While writing my posts Forbes.com, I have a chance to talk to many CEOs.  Often I will ask them what books they have read recently. If anything, this gives me a chance to check out what’s good in the market. Let’s face it, there are thousands of books that come out every year (which has accelerated because of the self-publishing revolution).

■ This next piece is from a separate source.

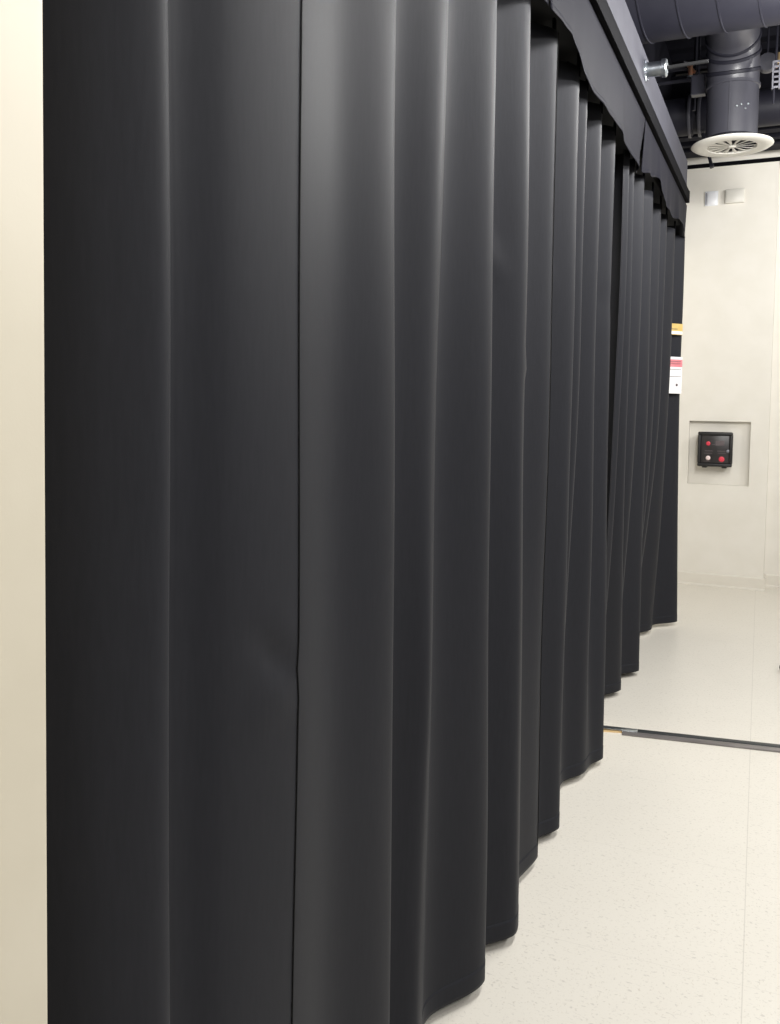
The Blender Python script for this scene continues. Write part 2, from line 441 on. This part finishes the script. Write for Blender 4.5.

Then what are CEOs reading now? Well, I’ve put together a list. Here’s a look:

Leading at the Speed of Growth: Journey from Entrepreneur to CEO

Tien Tzuo, CEO and co-founder of Zuora:

I hesitate to give away a great secret, but “Leading at the Speed of Growth,” by Katherine Catlin and Jana Matthews, is absolutely mandatory for anyone involved in a high-growth organization. Your job changes dramatically as your company expands, and this book does a great job of identifying all the relevant priorities, skill sets and red flags by growth stage. Plus, all the personal stories from entrepreneurs in the trenches are really great. Even though it’s almost twenty years old, it’s still incredibly relevant in light of all the IPO and M&A activity we’ve been seeing lately. When you’re running a subscription-based business model, you find yourself dealing with a lot of growth-based “nice problem to have,” and this book helps answer those problems.

The Tyranny of Metrics

Sridhar Vembu, CEO and founder of Zoho:

The Tyranny of Metrics by Jerry Muller is the book I enjoyed most this year.  We live in times when metrics and data have been elevated to God-like status. This book is an excellent antidote. Metrics matter but cannot substitute for human judgment.  Goodhart’s maxim says when a measure becomes a target, it ceases to be a good measure. Anyone who has tried to institute measure and manage systems for people discover this all too soon, if they keep their eyes open. People game metrics.  That is why that ineffable quality known as good judgement is indispensable in a manager. I tell my managers that if we could reduce all management to metrics, we would need no human managers at all, and there goes my CEO job!